* [Direction]
Using the material below, print the line that contains "Generate a Blender", the line that contains "col = scene.collection", and every line in between, exactly and nothing else.

=== Given data ===

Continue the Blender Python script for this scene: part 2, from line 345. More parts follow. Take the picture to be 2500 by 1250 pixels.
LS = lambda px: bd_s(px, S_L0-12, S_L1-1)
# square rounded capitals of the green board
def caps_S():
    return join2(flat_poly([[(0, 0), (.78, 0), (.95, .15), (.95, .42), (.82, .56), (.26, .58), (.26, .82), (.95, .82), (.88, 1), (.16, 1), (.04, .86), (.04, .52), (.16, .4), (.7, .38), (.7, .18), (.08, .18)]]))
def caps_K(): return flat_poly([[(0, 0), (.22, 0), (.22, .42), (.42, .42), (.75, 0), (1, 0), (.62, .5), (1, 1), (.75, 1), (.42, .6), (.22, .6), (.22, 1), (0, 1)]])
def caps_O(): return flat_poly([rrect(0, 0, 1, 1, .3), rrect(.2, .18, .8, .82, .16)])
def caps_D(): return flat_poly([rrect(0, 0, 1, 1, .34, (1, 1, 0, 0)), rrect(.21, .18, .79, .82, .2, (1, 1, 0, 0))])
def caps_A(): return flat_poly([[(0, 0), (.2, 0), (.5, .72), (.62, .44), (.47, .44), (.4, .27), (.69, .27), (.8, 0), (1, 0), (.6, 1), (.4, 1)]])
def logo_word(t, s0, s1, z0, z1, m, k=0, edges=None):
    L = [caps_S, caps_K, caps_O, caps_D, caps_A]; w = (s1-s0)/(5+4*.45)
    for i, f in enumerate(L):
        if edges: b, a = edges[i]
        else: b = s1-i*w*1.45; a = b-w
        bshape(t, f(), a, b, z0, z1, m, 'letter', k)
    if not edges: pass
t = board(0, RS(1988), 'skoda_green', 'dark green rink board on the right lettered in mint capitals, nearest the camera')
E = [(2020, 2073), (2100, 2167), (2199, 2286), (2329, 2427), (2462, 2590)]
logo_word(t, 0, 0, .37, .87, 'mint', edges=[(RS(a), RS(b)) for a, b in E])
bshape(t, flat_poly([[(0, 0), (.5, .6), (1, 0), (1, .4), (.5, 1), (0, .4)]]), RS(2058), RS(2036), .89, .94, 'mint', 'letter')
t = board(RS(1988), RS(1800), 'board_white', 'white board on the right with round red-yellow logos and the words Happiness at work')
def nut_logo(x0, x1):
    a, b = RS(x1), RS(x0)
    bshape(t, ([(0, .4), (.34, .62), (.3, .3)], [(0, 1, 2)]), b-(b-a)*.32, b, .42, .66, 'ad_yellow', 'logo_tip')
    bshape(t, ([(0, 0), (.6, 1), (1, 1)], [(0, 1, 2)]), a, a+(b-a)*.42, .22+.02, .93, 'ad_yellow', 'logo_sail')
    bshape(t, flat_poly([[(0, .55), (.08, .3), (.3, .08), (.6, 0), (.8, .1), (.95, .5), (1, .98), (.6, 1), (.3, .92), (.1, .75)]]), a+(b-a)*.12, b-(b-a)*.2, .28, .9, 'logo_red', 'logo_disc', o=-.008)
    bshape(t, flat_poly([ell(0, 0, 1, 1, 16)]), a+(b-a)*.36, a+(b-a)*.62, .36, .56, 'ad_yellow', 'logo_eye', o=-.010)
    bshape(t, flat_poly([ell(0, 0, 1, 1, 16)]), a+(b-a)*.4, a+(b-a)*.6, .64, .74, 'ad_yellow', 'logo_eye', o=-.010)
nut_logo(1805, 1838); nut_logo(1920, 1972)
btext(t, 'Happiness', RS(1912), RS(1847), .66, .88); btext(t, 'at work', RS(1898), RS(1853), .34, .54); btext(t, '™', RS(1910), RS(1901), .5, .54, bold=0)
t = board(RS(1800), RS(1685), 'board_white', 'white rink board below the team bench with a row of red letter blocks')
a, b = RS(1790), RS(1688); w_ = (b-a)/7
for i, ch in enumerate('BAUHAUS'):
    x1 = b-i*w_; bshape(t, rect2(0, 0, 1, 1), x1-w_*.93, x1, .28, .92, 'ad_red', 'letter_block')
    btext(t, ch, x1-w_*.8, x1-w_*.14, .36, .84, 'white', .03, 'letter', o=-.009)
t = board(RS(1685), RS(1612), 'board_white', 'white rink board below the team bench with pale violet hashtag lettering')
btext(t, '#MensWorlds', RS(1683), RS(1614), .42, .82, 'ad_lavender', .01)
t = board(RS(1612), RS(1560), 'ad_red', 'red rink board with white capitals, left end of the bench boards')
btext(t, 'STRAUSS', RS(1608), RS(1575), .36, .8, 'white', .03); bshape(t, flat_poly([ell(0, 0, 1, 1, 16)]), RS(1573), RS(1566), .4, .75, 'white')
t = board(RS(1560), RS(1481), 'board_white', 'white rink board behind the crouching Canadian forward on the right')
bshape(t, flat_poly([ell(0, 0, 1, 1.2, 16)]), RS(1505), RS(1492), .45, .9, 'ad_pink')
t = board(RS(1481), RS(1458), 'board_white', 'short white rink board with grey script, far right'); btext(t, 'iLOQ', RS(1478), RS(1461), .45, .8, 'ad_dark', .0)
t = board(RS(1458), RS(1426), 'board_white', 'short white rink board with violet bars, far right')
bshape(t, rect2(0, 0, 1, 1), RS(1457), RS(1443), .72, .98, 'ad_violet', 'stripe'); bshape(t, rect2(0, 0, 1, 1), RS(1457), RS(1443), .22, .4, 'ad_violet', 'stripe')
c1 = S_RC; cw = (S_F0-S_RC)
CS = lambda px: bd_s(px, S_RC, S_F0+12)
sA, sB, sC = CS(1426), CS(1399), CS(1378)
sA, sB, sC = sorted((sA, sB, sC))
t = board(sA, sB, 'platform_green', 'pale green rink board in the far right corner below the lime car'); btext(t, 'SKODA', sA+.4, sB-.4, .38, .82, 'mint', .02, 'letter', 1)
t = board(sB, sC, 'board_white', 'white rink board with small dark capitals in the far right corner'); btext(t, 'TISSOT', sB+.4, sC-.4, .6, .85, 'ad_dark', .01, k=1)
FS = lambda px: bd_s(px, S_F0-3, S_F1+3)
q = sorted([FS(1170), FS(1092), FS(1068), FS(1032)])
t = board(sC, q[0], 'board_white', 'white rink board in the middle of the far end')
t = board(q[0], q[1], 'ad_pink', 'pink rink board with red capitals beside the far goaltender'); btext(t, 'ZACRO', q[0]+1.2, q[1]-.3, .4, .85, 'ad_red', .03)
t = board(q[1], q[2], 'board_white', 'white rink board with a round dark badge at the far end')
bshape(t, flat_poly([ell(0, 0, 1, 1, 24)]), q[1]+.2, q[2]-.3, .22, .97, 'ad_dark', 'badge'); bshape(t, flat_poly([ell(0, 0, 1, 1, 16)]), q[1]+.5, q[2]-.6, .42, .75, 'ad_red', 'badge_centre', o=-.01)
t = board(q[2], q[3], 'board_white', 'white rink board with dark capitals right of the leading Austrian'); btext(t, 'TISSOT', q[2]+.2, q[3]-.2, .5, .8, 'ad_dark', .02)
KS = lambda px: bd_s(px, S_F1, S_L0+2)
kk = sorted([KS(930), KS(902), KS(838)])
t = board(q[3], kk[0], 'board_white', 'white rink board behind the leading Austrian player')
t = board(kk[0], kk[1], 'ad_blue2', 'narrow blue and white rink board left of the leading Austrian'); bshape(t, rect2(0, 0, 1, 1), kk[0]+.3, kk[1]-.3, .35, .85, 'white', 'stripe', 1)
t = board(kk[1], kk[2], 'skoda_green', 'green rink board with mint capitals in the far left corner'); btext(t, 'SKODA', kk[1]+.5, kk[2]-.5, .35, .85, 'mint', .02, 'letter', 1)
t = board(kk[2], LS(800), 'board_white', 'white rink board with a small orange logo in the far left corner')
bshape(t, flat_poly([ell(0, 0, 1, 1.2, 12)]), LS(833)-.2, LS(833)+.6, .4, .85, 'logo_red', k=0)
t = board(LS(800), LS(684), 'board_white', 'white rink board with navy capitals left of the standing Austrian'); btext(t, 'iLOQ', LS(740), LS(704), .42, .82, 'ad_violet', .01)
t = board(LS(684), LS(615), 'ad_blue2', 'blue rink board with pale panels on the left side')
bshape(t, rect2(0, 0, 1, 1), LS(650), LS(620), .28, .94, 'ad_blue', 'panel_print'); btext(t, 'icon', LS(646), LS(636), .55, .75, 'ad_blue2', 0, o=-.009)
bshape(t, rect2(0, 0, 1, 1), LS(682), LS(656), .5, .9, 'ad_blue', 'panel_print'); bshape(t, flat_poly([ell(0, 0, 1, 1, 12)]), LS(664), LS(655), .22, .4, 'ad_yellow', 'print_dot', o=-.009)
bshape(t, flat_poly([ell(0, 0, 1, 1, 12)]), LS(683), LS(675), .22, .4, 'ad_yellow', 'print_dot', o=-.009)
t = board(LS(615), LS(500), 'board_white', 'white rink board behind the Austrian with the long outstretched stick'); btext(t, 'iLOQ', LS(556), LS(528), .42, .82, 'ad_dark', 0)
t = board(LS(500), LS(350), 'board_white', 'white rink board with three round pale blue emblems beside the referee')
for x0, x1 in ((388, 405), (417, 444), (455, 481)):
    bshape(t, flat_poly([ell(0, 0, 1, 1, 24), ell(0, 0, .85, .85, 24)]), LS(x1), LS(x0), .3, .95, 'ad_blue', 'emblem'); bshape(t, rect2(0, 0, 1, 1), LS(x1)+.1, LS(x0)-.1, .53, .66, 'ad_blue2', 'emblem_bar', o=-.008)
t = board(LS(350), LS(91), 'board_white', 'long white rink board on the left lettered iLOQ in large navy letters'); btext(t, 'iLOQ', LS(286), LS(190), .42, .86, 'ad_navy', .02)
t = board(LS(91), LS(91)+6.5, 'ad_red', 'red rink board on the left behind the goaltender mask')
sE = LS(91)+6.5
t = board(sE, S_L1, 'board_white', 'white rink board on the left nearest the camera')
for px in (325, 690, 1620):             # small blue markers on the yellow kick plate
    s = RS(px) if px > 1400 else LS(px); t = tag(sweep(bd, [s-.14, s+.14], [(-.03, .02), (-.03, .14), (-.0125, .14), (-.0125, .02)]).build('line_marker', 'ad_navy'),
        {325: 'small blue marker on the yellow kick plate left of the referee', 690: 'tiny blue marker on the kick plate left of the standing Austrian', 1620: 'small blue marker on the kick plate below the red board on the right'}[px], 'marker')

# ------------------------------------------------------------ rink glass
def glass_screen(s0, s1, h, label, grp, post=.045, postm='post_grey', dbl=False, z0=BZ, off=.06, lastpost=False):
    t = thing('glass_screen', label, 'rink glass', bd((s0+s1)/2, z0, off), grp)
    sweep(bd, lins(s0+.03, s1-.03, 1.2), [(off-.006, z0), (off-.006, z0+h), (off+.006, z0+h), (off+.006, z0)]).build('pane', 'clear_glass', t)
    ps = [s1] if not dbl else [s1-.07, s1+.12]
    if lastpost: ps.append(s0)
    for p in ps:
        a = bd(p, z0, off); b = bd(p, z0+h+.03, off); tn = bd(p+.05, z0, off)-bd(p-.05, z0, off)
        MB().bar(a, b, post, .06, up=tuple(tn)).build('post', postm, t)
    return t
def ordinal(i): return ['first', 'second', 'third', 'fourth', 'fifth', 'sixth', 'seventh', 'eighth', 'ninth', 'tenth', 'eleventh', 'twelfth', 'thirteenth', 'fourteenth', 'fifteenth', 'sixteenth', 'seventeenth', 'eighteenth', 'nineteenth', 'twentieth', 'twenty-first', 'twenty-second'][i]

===
=== Given data ===

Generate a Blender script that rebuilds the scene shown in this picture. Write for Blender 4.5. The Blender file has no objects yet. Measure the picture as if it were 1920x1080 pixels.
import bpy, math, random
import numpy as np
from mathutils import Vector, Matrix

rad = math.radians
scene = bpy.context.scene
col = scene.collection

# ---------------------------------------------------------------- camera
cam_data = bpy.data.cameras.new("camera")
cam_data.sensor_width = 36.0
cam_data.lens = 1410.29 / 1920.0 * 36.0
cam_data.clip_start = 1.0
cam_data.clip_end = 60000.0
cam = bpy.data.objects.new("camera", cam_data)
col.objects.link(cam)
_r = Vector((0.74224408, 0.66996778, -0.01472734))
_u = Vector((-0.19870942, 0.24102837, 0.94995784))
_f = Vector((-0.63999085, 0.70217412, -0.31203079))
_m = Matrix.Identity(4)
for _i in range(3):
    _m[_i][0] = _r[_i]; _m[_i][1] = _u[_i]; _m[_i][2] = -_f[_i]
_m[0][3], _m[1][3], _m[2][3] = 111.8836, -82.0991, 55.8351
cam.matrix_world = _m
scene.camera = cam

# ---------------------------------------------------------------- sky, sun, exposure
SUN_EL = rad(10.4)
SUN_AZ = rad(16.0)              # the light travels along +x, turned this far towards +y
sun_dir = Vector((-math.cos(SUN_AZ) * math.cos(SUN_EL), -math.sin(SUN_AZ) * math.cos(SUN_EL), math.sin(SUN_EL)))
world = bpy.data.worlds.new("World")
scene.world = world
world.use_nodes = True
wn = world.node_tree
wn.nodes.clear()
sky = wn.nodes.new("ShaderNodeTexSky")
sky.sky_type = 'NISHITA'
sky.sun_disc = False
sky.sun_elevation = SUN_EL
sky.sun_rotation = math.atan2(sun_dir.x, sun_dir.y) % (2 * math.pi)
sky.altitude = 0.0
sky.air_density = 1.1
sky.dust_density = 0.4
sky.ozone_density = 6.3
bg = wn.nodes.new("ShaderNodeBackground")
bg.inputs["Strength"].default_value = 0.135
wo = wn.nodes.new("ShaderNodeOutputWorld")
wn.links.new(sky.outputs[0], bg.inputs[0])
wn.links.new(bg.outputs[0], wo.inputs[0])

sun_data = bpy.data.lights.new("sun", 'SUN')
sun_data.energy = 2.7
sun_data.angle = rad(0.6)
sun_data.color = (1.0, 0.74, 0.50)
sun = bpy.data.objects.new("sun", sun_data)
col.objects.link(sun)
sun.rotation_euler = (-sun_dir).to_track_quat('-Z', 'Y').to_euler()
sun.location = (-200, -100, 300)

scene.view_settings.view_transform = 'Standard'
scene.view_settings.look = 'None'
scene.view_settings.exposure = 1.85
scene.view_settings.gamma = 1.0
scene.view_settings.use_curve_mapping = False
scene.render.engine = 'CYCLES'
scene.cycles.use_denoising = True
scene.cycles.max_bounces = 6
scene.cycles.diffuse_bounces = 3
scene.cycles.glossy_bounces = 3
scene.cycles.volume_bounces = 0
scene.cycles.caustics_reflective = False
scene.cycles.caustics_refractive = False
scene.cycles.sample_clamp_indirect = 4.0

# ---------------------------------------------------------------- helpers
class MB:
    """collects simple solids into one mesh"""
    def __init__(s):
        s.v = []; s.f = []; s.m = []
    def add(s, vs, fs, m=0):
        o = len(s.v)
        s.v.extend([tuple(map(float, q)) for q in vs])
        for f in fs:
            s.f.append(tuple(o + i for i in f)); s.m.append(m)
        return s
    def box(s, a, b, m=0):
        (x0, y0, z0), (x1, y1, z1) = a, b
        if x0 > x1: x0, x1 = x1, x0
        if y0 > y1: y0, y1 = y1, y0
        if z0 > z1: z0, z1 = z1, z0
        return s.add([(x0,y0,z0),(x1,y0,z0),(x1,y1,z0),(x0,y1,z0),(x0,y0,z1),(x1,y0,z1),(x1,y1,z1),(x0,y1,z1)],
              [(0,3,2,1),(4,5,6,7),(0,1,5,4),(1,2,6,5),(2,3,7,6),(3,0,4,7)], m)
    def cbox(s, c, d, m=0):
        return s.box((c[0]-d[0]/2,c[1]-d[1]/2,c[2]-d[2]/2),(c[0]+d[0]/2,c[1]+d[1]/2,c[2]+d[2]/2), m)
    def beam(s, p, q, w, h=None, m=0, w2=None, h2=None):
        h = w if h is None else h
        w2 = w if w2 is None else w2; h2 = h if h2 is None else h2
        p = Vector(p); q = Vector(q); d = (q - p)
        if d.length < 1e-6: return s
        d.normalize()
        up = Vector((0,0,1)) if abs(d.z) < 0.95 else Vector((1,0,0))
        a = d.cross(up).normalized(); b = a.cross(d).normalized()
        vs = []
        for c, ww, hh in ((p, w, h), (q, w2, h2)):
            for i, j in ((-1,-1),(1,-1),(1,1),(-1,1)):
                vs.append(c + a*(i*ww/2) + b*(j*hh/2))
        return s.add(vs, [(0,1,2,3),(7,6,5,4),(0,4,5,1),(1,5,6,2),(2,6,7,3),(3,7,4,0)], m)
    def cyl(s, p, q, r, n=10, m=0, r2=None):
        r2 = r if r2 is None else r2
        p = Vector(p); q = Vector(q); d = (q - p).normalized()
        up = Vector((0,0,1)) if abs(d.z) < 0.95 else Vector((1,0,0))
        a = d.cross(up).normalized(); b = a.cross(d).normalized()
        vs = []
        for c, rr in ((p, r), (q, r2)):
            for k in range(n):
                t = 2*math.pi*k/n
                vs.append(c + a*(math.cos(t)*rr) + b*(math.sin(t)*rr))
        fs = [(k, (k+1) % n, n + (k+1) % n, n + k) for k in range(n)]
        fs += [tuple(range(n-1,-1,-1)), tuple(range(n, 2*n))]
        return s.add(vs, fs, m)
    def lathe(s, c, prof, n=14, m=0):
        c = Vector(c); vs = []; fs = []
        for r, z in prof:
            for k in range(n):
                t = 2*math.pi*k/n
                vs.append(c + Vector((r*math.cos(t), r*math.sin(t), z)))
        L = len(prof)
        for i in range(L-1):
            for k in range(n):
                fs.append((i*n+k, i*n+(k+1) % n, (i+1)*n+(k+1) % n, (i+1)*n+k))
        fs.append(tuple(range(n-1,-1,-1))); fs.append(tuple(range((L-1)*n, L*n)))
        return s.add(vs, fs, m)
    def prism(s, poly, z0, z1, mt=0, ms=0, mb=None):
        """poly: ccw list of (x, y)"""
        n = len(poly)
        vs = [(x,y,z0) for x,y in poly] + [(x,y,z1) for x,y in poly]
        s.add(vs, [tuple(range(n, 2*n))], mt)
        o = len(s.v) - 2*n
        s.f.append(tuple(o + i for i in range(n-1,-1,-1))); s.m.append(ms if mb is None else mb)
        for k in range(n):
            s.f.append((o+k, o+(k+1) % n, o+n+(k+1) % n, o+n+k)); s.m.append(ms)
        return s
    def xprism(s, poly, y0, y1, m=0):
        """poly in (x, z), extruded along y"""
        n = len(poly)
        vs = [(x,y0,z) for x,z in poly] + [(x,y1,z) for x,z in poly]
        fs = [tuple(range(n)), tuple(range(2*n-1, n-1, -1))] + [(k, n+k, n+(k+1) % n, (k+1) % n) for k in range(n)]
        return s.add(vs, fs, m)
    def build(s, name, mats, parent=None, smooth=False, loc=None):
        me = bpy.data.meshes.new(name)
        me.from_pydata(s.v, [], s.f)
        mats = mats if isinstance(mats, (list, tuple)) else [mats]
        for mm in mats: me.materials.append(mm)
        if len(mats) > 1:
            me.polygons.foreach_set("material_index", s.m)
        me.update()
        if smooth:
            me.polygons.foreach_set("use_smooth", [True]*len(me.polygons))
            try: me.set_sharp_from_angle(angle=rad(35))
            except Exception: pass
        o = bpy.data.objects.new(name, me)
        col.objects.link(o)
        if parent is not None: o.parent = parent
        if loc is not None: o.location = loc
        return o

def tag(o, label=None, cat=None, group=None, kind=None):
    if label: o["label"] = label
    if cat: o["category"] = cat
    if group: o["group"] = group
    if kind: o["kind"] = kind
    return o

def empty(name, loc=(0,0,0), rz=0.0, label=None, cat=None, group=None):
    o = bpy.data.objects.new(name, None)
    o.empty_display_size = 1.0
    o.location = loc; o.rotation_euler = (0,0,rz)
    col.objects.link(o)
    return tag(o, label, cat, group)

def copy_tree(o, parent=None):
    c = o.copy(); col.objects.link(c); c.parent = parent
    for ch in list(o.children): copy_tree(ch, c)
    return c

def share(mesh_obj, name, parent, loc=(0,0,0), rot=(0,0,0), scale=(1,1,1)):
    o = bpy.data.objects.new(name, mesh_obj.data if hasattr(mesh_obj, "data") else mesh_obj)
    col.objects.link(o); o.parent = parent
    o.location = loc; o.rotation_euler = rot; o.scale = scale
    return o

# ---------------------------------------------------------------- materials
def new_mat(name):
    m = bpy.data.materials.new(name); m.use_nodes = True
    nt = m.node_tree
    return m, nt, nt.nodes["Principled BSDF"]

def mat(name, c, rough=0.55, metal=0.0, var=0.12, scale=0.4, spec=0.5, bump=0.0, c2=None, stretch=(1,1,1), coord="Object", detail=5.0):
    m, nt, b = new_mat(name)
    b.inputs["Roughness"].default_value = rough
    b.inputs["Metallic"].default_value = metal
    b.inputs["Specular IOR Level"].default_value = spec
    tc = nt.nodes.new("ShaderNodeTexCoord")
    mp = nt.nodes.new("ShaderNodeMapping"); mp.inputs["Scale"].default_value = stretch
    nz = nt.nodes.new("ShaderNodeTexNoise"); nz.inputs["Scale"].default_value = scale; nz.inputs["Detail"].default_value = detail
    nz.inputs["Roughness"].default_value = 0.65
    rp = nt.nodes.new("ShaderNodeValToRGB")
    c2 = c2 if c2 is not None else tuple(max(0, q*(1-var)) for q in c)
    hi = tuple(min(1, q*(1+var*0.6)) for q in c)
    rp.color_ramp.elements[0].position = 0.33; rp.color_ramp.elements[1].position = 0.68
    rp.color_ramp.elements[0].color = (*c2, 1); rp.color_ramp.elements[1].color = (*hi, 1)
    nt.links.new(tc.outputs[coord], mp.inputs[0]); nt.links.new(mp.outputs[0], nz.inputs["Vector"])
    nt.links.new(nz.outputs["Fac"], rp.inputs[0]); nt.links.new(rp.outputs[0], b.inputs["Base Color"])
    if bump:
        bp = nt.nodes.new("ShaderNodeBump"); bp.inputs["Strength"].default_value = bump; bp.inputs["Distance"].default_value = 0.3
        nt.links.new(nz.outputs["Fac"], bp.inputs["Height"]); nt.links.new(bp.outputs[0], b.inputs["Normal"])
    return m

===

* [Solution to the problem]
Generate a Blender script that rebuilds the scene shown in this picture. Write for Blender 4.5. The Blender file has no objects yet. Measure the picture as if it were 1920x1080 pixels.
import bpy, math, random
import numpy as np
from mathutils import Vector, Matrix

rad = math.radians
scene = bpy.context.scene
col = scene.collection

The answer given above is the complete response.